Cinnamon Prices Ease Slightly as Monsoon Progress and Vietnam Exports Shape Sentiment
Cinnamon prices from India and Vietnam ease slightly amid good Vietnamese export supply and improving Indian monsoon, with near-term downside bias intact.
Prices
All prices converted approximately at 1 USD = 0.92 EUR for reference.
Domestic wholesale indications in India for cinnamon in early July 2026 are broadly stable to slightly softer month-on-month, corroborating the mild easing seen in export FOB quotes.
Supply & Demand
India is a mid-sized global cinnamon player, with exports in recent years measured in single-digit million USD; the country is more important as a consumer and niche supplier of higher-grade and organic Ceylon and cassia. This helps explain why Indian prices are relatively firm compared with Vietnamese cassia, even as they soften slightly week-on-week.
Vietnam remains the key growth engine on the supply side. Recent official and industry data highlight a strong expansion path: cinnamon exports reached about 100,000 tons in 2024 with turnover around USD 275 million, after robust growth already in 2023. This structural increase in exported volumes, together with healthy June agri-export growth above 10% year-on-year, signals that Vietnam is likely to maintain ample availability and aggressive export offers in the short term, anchoring global cassia price levels.

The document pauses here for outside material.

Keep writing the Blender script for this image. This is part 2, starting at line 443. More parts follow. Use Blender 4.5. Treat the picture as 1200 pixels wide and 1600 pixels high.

Weather & Crop Conditions (IN, VN)
In India, the southwest monsoon has now covered the entire country as of July 9, reducing the national rainfall deficit from around 33% in June to about 17% by July 7. However, the core July month is still forecast to see below-normal rainfall nationally, and deficits remain more pronounced in several interior states. For key cinnamon-related spice regions in Kerala, Karnataka and Tamil Nadu, recent days have brought scattered to heavy showers as the monsoon consolidates along the southwest coast and into peninsular India, easing earlier soil-moisture stress.
So far, there are no reports of major weather damage to cinnamon or mixed-spice agroforestry systems in South India. The main risk over the next few weeks is not flooding but localised rainfall deficit in interior belts if the July monsoon underperforms, which could curb new planting enthusiasm but is unlikely to affect the current mature bark supply in the very short term.
In Vietnam, no acute weather shock has been reported for cinnamon-producing upland provinces in the last few days, and export statistics point to normal to strong shipment capability. National agri-exports overall are growing in value, reinforcing the picture of a well-functioning supply chain for tree spices such as cassia.
Fundamentals & Market Drivers
- Gradual price softening: Both Indian and Vietnamese cinnamon quotes show a shallow downward slope over the past month, consistent with comfortable near-term availability and absence of weather or logistics disruptions.
- Monsoon risk priced in only modestly: While India faces a below-normal July monsoon outlook, current rains in the south and lack of any major damage reports mean the cinnamon complex is not experiencing a weather-risk premium yet.
- Vietnam export pressure: Rapid growth in Vietnam’s cinnamon shipments and broader agri-export strength suggest continued competitive FOB offers, particularly for split, broken and cigarette cassia, capping upside for global cassia prices.
- Demand steady, not exuberant: There are no fresh signals of exceptional demand from major importing regions in the last few days; demand is best described as seasonally steady, which allows prices to drift lower in response to supply strength.
Trading Outlook (Next 1–2 Weeks)
- Importers / buyers: For bulk cassia (split, broken) from Vietnam, current mild weakness offers scope to cover near-term needs on a staggered basis rather than rushing to lock in large long positions. Watch Vietnam export data and any change in freight or policy, but near-term downside still looks slightly more probable than a sharp rebound.
- Indian exporters: Given the premium positioning of Indian organic and Ceylon cinnamon, consider modest price discipline: the recent EUR softness is manageable, but aggressive discounting could be hard to reverse if monsoon risks materialise later in the season.
- End-users in Europe and MENA: With comfortable Vietnamese supply and no acute weather stress in India, buyers can maintain normal procurement cycles, while exploring partial origin diversification (India/Vietnam) to hedge against any late-monsoon surprises.
3-Day Regional Price Indication (Direction, EUR-based)
- India (FOB New Delhi, cassia & Ceylon, mainly organic): Sideways to slightly softer bias over the next three days as monsoon coverage improves and no immediate supply stress is visible; expect moves within a narrow band around current EUR levels.
- Vietnam (FOB Hanoi, cassia split/broken/cigarette): Mild downward pressure likely to persist in the very short term on the back of strong export competition and ample supply, though most of the near-term adjustment already appears priced in.